Hire With Purpose: Why You Need to Give Candidates Something to Believe In

It’s not often that you’d put a three-year-old in charge of your hiring strategy. But toddlers do have one particular quality that can help you to be a better recruiter: their insistence on asking the question “Why?”

Answering the thorny question of why your company is in business is not easy. It may require the dissatisfied curiosity of persistent pre-schooler. But it’s a major step to hiring more motivated, loyal and productive employees.

Why?

Because it connects you over purpose, and purpose is one of the most powerful motivators in the workplace today.

Why purpose matters

Where purpose is present, performance soars. A benchmark 2016 report into workplace purpose, by Imperative, cited research demonstrating that:

  • 85% of purpose-led companies showed positive growth
  • 42% of non-purpose-led companies showed a drop in revenue

Even more dramatically, a Harvard Business School study found that over a ten-year period, values-driven companies outperform non-purposeful ones by a factor of 12 in their stock price.

How purpose helps

Why does purpose make such a difference? In short, because purposeful companies are more likely to have purposeful employees. And in just about every metric that matters, purposeful employees make better employees.

We touched on this in our infographic on the Emerging World of Software Engineers, which cited job satisfaction and loyalty as two characteristics of purpose-oriented employees. But according to the aforementioned Imperative report, such employees are also more likely to be:

  • Good colleagues
  • In a leadership role
  • Net promoters of their employer

Defining purposeful

If you want to understand what makes purpose-oriented employees perform so effectively, you only need to consider what it actually means to be one.

To be purpose-oriented is to see work as a path to personal fulfilment, strong relationships and a positive wider impact.
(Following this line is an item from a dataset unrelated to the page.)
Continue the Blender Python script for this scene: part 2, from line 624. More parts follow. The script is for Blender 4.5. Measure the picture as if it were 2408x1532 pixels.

An employee with purpose prioritises work that matters to them, their company and the world. They are almost certain to be more engaged in, enthusiastic about and committed to their work.

Interestingly, they aren’t just millennials: a higher proportion of both Gen Xers and baby boomers define themselves as purpose-oriented.

By contrast, non-purpose-oriented people see work solely as a source of income or status. They are far less likely to be engaged in their work, like the staggering 68% of US workers cited in a 2015 Gallup survey into employee engagement. Gallup went on to define not-engaged workers in the following terms:

“These employees are not hostile or disruptive. They show up and kill time, doing the minimum required with little extra effort to go out of their way for customers. They are less vigilant, more likely to miss work and change jobs when new opportunities arise. They are thinking about lunch or their next break.”

Not exactly the first words you’d choose for your next person spec. Yet like the majority of employers, are you actually doing anything to distinguish and target purposeful candidates in your hiring efforts?

If not, here’s where you can start:

  • Understand your company’s purpose – While every company knows what it does, very few know what for. But until you can clearly say why your company exists, you have no way of making a meaningful connection with anyone – customers or employees.
  • Bake purpose into your employer brand – Your ‘why’ should be articulated in your company mission statement and you want it front and centre in your employer brand. It should define your values and drive your culture, so that anyone coming into contact with your company can see it at work.
  • Connect with purpose-oriented talent – Create purpose-driven attraction strategies and seek out candidates who share your sense of purpose. Bear in mind these candidates are more likely to be passive, so you can add them to your talent pipeline and start a meaningful long-term conversation even if they’re not ready to jump now.
  • Probe for purpose during selection – Ask questions like “what matters to you?” and “what motivates you?” at interview. And remember that when it’s the candidate’s turn to turn the spotlight on you, you’ll have a much better answer to the question “why should I work here?” up your sleeve.